Wer Lust hat an dieser Diskussion teilzunehmen, sollte dies in Form eines Kommentars hier tun. An alle webcific Teilnehmer der Session: bitte mitmachen, denn nur so können wir das Thema weiterentwickeln. Dank an dieser Stelle an alle Teilnehmer, um nur einige zu nennen: Thomas Sprenger, Tapio Liller, David Eicher, Malte Leopold, Martin Meyer-Gossner und und und
Heike Bedrich, Talisman Kommunikation
twitter/heikebedrich
Eine, wie ich finde, sehr interessante Fragestellung.
Grundsätzlich sollte man immer Anderen zuhören, nicht nur im Netz. Wenn es aber um Agenda-Setting geht, kann „Zuhören“ als erster Schritt nur bedeuten, dass man nicht zwangsläufig Situationen abwartet (dann würde ich vielmehr von Agenda-Surfing sprechen), sonder dass ich die richtige Zielgruppe für mein Anliegen identifiziere und versuche sie als Unterstützer zu gewinnen.
Insofern unterscheidet sich der Agenda-Setting-Prozess im Web 2.0 eigentlich nur unwesentlich im Vergleich zur Vergangenheit / Gegenwart. Ersetze Journalisten durch Web-Zielgruppe (spezielle Blogger, twitterer etc.), und die Theorie bleibt die Gleiche.
hallo klaus, sehr gute betrachtung. gestolpert bin ich beim multilog: ist es notwendig, immer wieder einen neuen fachbegriff zwecks verkomplizierung des inhalts zu definieren? für mich heisst dialog nie nur one-to-one, sondern führt hin bis many-to-many.
nach dieser besserwisserei werfe ich gleich einen neuen fachbegriff in die runde: deine betrachtungen führen mich zu «agenda shaping», statt «setting». denn im social web gilt wie im medienbereich – themen lassen sich nur dort mit-gestalten, wo sie virulent schon angesetzt sind. wie von euch schon ausgeführt: zuerst zuhören.

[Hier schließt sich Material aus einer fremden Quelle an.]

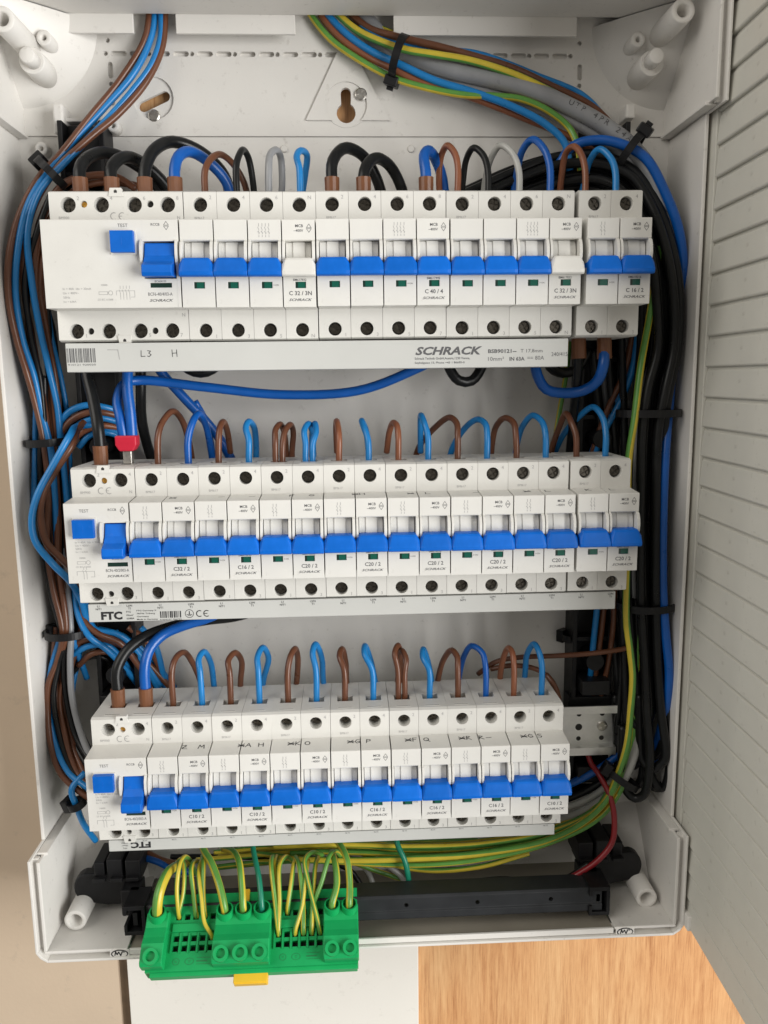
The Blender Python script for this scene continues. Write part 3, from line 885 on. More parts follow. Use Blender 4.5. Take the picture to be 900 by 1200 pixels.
    # lever: flat upper flap, thick lower lip
    def prof(x, d): return [(x, 6, 10.8), (x, 1.4 + d, 10.6), (x, -1.0 + d, 4.0), (x, -3.8 + d, 0.6), (x, -8.8 + d, -1.6), (x, -9.4 + d, -5.6), (x, -8.4 + d, -7.2), (x, -0.4, -7.0), (x, 6, -6.4)]
    lv = MB().loft([prof(tx0, 0.35), prof(tx0 + 0.5, 0), prof(tx1 - 0.5, 0), prof(tx1, 0.35)])
    put('toggle', lv.mesh('toggle', 'toggle_blue', bevel=0.25), h)
    put('indicator_window', MB().box(cx - 5.5, cx + 5.5, 0.5, 0.85, wz - 1.05, wz + 1.25).mesh('indicator_window', 'dark_window'), h)
    def dark(mb):
        text(mb, 'TEST', (bx0 + bx1) / 2, tz, -0.06, h=1.7)
        text(mb, 'RCCB', lx - 1.2, tz + 0.4, -0.06, h=1.3, bold=0.01)
        diamond(mb, lx + 4.4, tz - 0.2, -0.06, 2.1)
        text(mb, code, lx - 0.4, -15.4, -0.06, w=12.6, h=1.7)
        text(mb, 'SCHRACK', lx, -18.6, -0.06, w=12.4, h=1.35, bold=0.02, shear=0.35)
        text(mb, 'BC604103' if n == 4 else 'BC602103', lx, -8.9, -0.06, h=1.0)
    def pale(mb):
        q = 0 if n == 4 else 0
        X = 9.5 if n == 4 else 5.2
        Z = -12.4 if n == 4 else 0.8
        for r_, s_ in enumerate(('In = 40A  IΔn = 30mA', 'Un = 400V~', '      50Hz', 'Inc = 6,0kA')[: 4]):
            text(mb, s_.replace('Δ', 'd'), X, Z - r_ * (2.2 if n == 4 else 1.8), -0.06, h=1.15, left=True)
        X = 31 if n == 4 else 8.6
        Z = -12 if n == 4 else -8.0
        text(mb, '10000', X, Z + 1.4 if n == 4 else Z, -0.06, h=1.0)
        stroke(mb, [(X - 3, Z - 3.4), (X + 1.5, Z - 3.4), (X + 1.5, Z - 2.0), (X - 3, Z - 2.0), (X - 3, Z - 3.4)], -0.06, 0.2)
        stroke(mb, [(X + 3 + 1.1 * math.cos(a), Z - 2.6 + 1.1 * math.sin(a)) for a in [2 * math.pi * k / 10 for k in range(11)]], -0.06, 0.2)
        text(mb, '-25 IEC 61008', X, Z - 6.0 if n == 4 else Z - 5.0, -0.06, h=1.0)
        X = 41.5 if n == 4 else 9.6
        Z = -14.6 if n == 4 else -16.6
        for k in range(n):
            a = X + (k - (n - 1) / 2) * 1.6
            stroke(mb, [(a, Z + 3.6), (a, Z + 2.0)], -0.06, 0.2); stroke(mb, [(a - 0.6, Z + 1.6), (a, Z - 0.2), (a, Z - 3.4)], -0.06, 0.2)
        stroke(mb, [(X - 4.5, Z - 1.2), (X - 4.5, Z + 1.0), (X + 5, Z + 1.0), (X + 5, Z - 2.2), (X + 3.0, Z - 2.2)], -0.06, 0.2)
        for t, s_ in zip([t for t in tops if t[2] > 3], ('2', '4', '6', '8')): text(mb, s_, t[0] + 5.4, 36.2, 16.42, h=1.9)
        for t, s_ in zip([t for t in bots if t[2] > 3], ('1', '3', '5', '7')): text(mb, s_, t[0] + 5.2, -35.6, 16.42, h=1.9)
        text(mb, 'BM900', 7.5, 26.2, 16.42, h=1.4)
        text(mb, 'N', w - 2.6, 26.2, 16.42, h=1.6); text(mb, 'N', w - 2.6, -24.8, 16.42, h=1.8)
        for q in (-2.2, 2.2):
            stroke(mb, [(tab + q + 0.5 + 1.8 * math.cos(a), 27.0 + 1.8 * math.sin(a)) for a in [math.radians(60 + 30 * k) for k in range(9)]], 16.42, 0.35)
        stroke(mb, [(tab + 1.2, 27.0), (tab + 2.4, 27.0)], 16.42, 0.3)
    lettering(h, 'lettering', dark, 'print_grey')
    lettering(h, 'lettering', pale, 'print_pale')
    tag(dev, label, 'breaker', 'residual current breakers')
    return dev

# top row
rccb(0.0, 0, 4, 'wide white four-pole residual current breaker starting the top row, blue TEST button', 'BCF6-40/4/03-A')
breaker(71.0, 0, 4, 'C 32 / 3N', 'BM617832', 'four-pole breaker C 32 with white last toggle, next to the wide residual breaker', True)
breaker(142.0, 0, 4, 'C 40 / 4', 'BM617440', 'four-pole breaker C 40 with four blue toggles in the middle of the top row')
breaker(213.0, 0, 4, 'C 32 / 3N', 'BM617832', 'four-pole breaker C 32 with white last toggle, right side of the top row', True)
breaker(286.3, 0, 2, 'C 16 / 2', 'BM618216', 'narrow two-pole breaker C 16 ending the top row at right')
ORD = ('first', 'second', 'third', 'fourth', 'fifth', 'sixth', 'seventh', 'eighth')
# middle row
rccb(0.6, 1, 2, 'narrow residual current breaker with TEST button starting the middle row', 'BCF6-40/2/003-A')
for i, code in enumerate(('C32 / 2', 'C16 / 2', 'C20 / 2', 'C20 / 2', 'C20 / 2', 'C20 / 2', 'C20 / 2', 'C20 / 2')):
    breaker(36.2 + i * 35.45 + (1.0 if i == 7 else 0), 1, 2, code, 'BM618220', '%s two-pole breaker from the left in the middle row, marked %s' % (ORD[i], code.split(' ')[0]))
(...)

Hallo Herr Bernet, Multilog bezeichnet doch ein klein wenig etwas anderes als Dialog oder one-to-many. Ein Multilog soll auch einen Konsens zu einem Thema, also eine gewisse Haltung über mehrere Plattformen hinweg, ermöglichen. Ein Multilog könnte sein, wenn über verschiedenen Plattformen Diskussionsbeiträge zu einem Thema gesammelt werden, diese Beiträge bilden dann die Grundlage für eine weitere Diskussion. Der von Ihnen genannte Begriff „Agenda Shaping“ finde ich übrigens sehr gut. Manchmal braucht man einfach neue Begriffe, die etwas beschreiben, was es so noch nicht gab. Natürlich stimme ich Ihnen zu, das man auch sorgsam mit neuen Begriffen umgehen muss.
Beste Grüße
Heike Bedrich
Hallo Frau Bedrich,
eine interessante Diskussion haben Sie hier angestoßen. Während ich die Begriffe „Agenda-Setting“ und „Agenda-Shaping“ beide sehr passend finde, teile ich die Meinung von Herrn Bernet, dass die Einführung des Begriffs „Multilog“ vielleicht nicht notwendig ist. Denn für die von Ihnen beschriebene Verwendung, gibt es doch eigentlich schon den Begriff des „Diskurses“. Oder worin sehen Sie den Unterschied?
Viele Grüße,
Gordon Dahl
Hallo,
ich möchte eigentlich nur testen ob mein Kommentar gleich in der Liste erscheint oder nicht.